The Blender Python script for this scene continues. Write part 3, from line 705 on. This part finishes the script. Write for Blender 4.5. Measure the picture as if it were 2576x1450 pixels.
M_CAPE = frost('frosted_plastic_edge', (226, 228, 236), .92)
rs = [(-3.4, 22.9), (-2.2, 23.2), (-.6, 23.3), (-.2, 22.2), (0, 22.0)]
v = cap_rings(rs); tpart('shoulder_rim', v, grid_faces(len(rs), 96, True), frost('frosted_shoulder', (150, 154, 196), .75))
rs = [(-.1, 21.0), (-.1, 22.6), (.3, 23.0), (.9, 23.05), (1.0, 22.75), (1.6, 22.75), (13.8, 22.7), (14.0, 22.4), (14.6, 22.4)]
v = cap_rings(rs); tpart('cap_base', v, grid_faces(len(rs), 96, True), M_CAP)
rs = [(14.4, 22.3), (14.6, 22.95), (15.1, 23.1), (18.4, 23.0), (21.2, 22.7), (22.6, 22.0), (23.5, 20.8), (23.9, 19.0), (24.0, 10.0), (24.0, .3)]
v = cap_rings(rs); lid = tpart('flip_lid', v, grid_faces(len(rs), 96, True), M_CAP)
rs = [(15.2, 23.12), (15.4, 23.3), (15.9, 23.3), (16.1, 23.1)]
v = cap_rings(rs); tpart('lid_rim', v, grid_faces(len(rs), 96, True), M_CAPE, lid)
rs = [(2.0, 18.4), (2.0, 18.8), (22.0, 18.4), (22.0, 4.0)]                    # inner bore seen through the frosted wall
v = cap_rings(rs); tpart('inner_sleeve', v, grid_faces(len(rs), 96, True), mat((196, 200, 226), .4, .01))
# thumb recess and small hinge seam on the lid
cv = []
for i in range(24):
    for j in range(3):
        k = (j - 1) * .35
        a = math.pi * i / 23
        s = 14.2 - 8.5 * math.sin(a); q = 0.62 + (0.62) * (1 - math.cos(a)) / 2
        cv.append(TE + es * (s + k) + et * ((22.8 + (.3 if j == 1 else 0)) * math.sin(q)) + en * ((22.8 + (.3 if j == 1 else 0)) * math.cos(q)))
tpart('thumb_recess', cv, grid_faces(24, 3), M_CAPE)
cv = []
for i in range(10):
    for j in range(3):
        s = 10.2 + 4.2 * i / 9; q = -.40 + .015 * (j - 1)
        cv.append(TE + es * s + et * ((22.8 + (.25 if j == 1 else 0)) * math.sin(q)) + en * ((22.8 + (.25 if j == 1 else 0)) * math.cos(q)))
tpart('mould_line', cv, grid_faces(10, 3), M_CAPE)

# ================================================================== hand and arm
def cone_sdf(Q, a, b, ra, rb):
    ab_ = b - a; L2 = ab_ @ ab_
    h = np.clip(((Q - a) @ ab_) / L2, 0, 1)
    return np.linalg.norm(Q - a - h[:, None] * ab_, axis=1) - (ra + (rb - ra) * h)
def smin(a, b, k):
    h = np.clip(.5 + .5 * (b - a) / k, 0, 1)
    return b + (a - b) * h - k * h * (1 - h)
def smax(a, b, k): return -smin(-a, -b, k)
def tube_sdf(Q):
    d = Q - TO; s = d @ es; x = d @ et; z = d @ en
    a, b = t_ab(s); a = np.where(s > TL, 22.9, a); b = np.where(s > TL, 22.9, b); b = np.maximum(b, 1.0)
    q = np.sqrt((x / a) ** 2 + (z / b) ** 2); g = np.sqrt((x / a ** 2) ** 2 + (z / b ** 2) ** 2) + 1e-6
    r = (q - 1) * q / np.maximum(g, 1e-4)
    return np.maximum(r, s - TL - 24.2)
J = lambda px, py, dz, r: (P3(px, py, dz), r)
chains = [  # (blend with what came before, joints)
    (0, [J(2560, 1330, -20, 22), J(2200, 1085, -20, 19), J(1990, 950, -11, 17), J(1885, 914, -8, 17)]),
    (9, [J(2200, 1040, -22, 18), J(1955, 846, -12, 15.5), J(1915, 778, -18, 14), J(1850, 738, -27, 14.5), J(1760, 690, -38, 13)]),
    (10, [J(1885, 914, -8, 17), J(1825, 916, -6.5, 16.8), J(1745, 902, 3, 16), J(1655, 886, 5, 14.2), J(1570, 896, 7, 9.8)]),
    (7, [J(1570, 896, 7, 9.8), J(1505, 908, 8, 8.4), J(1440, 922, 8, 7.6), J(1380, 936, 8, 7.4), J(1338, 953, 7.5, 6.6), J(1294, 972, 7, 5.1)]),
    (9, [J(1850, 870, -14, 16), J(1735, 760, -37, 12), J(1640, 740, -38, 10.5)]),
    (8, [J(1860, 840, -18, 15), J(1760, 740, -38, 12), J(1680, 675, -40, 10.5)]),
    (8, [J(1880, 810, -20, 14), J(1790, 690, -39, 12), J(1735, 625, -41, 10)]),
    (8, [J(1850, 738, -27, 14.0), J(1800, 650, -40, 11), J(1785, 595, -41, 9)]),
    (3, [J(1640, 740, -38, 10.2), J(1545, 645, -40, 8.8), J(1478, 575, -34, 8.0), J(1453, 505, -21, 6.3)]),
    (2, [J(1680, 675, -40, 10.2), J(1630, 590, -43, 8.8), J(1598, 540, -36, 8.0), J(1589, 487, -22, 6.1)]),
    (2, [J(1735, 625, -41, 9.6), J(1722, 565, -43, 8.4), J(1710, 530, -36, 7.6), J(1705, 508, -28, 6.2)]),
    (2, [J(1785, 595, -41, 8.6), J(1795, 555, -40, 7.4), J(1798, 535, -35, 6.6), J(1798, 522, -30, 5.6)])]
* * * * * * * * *
> _REQUEST_
Reproduce the data in full, exactly as presented.

> _OUTPUT OF THE TASK_
The Blender Python script for this scene continues. Write part 3, from line 705 on. This part finishes the script. Write for Blender 4.5. Measure the picture as if it were 2576x1450 pixels.
M_CAPE = frost('frosted_plastic_edge', (226, 228, 236), .92)
rs = [(-3.4, 22.9), (-2.2, 23.2), (-.6, 23.3), (-.2, 22.2), (0, 22.0)]
v = cap_rings(rs); tpart('shoulder_rim', v, grid_faces(len(rs), 96, True), frost('frosted_shoulder', (150, 154, 196), .75))
rs = [(-.1, 21.0), (-.1, 22.6), (.3, 23.0), (.9, 23.05), (1.0, 22.75), (1.6, 22.75), (13.8, 22.7), (14.0, 22.4), (14.6, 22.4)]
v = cap_rings(rs); tpart('cap_base', v, grid_faces(len(rs), 96, True), M_CAP)
rs = [(14.4, 22.3), (14.6, 22.95), (15.1, 23.1), (18.4, 23.0), (21.2, 22.7), (22.6, 22.0), (23.5, 20.8), (23.9, 19.0), (24.0, 10.0), (24.0, .3)]
v = cap_rings(rs); lid = tpart('flip_lid', v, grid_faces(len(rs), 96, True), M_CAP)
rs = [(15.2, 23.12), (15.4, 23.3), (15.9, 23.3), (16.1, 23.1)]
v = cap_rings(rs); tpart('lid_rim', v, grid_faces(len(rs), 96, True), M_CAPE, lid)
rs = [(2.0, 18.4), (2.0, 18.8), (22.0, 18.4), (22.0, 4.0)]                    # inner bore seen through the frosted wall
v = cap_rings(rs); tpart('inner_sleeve', v, grid_faces(len(rs), 96, True), mat((196, 200, 226), .4, .01))
# thumb recess and small hinge seam on the lid
cv = []
for i in range(24):
    for j in range(3):
        k = (j - 1) * .35
        a = math.pi * i / 23
        s = 14.2 - 8.5 * math.sin(a); q = 0.62 + (0.62) * (1 - math.cos(a)) / 2
        cv.append(TE + es * (s + k) + et * ((22.8 + (.3 if j == 1 else 0)) * math.sin(q)) + en * ((22.8 + (.3 if j == 1 else 0)) * math.cos(q)))
tpart('thumb_recess', cv, grid_faces(24, 3), M_CAPE)
cv = []
for i in range(10):
    for j in range(3):
        s = 10.2 + 4.2 * i / 9; q = -.40 + .015 * (j - 1)
        cv.append(TE + es * s + et * ((22.8 + (.25 if j == 1 else 0)) * math.sin(q)) + en * ((22.8 + (.25 if j == 1 else 0)) * math.cos(q)))
tpart('mould_line', cv, grid_faces(10, 3), M_CAPE)

# ================================================================== hand and arm
def cone_sdf(Q, a, b, ra, rb):
    ab_ = b - a; L2 = ab_ @ ab_
    h = np.clip(((Q - a) @ ab_) / L2, 0, 1)
    return np.linalg.norm(Q - a - h[:, None] * ab_, axis=1) - (ra + (rb - ra) * h)
def smin(a, b, k):
    h = np.clip(.5 + .5 * (b - a) / k, 0, 1)
    return b + (a - b) * h - k * h * (1 - h)
def smax(a, b, k): return -smin(-a, -b, k)
def tube_sdf(Q):
    d = Q - TO; s = d @ es; x = d @ et; z = d @ en
    a, b = t_ab(s); a = np.where(s > TL, 22.9, a); b = np.where(s > TL, 22.9, b); b = np.maximum(b, 1.0)
    q = np.sqrt((x / a) ** 2 + (z / b) ** 2); g = np.sqrt((x / a ** 2) ** 2 + (z / b ** 2) ** 2) + 1e-6
    r = (q - 1) * q / np.maximum(g, 1e-4)
    return np.maximum(r, s - TL - 24.2)
J = lambda px, py, dz, r: (P3(px, py, dz), r)
chains = [  # (blend with what came before, joints)
    (0, [J(2560, 1330, -20, 22), J(2200, 1085, -20, 19), J(1990, 950, -11, 17), J(1885, 914, -8, 17)]),
    (9, [J(2200, 1040, -22, 18), J(1955, 846, -12, 15.5), J(1915, 778, -18, 14), J(1850, 738, -27, 14.5), J(1760, 690, -38, 13)]),
    (10, [J(1885, 914, -8, 17), J(1825, 916, -6.5, 16.8), J(1745, 902, 3, 16), J(1655, 886, 5, 14.2), J(1570, 896, 7, 9.8)]),
    (7, [J(1570, 896, 7, 9.8), J(1505, 908, 8, 8.4), J(1440, 922, 8, 7.6), J(1380, 936, 8, 7.4), J(1338, 953, 7.5, 6.6), J(1294, 972, 7, 5.1)]),
    (9, [J(1850, 870, -14, 16), J(1735, 760, -37, 12), J(1640, 740, -38, 10.5)]),
    (8, [J(1860, 840, -18, 15), J(1760, 740, -38, 12), J(1680, 675, -40, 10.5)]),
    (8, [J(1880, 810, -20, 14), J(1790, 690, -39, 12), J(1735, 625, -41, 10)]),
    (8, [J(1850, 738, -27, 14.0), J(1800, 650, -40, 11), J(1785, 595, -41, 9)]),
    (3, [J(1640, 740, -38, 10.2), J(1545, 645, -40, 8.8), J(1478, 575, -34, 8.0), J(1453, 505, -21, 6.3)]),
    (2, [J(1680, 675, -40, 10.2), J(1630, 590, -43, 8.8), J(1598, 540, -36, 8.0), J(1589, 487, -22, 6.1)]),
    (2, [J(1735, 625, -41, 9.6), J(1722, 565, -43, 8.4), J(1710, 530, -36, 7.6), J(1705, 508, -28, 6.2)]),
    (2, [J(1785, 595, -41, 8.6), J(1795, 555, -40, 7.4), J(1798, 535, -35, 6.6), J(1798, 522, -30, 5.6)])]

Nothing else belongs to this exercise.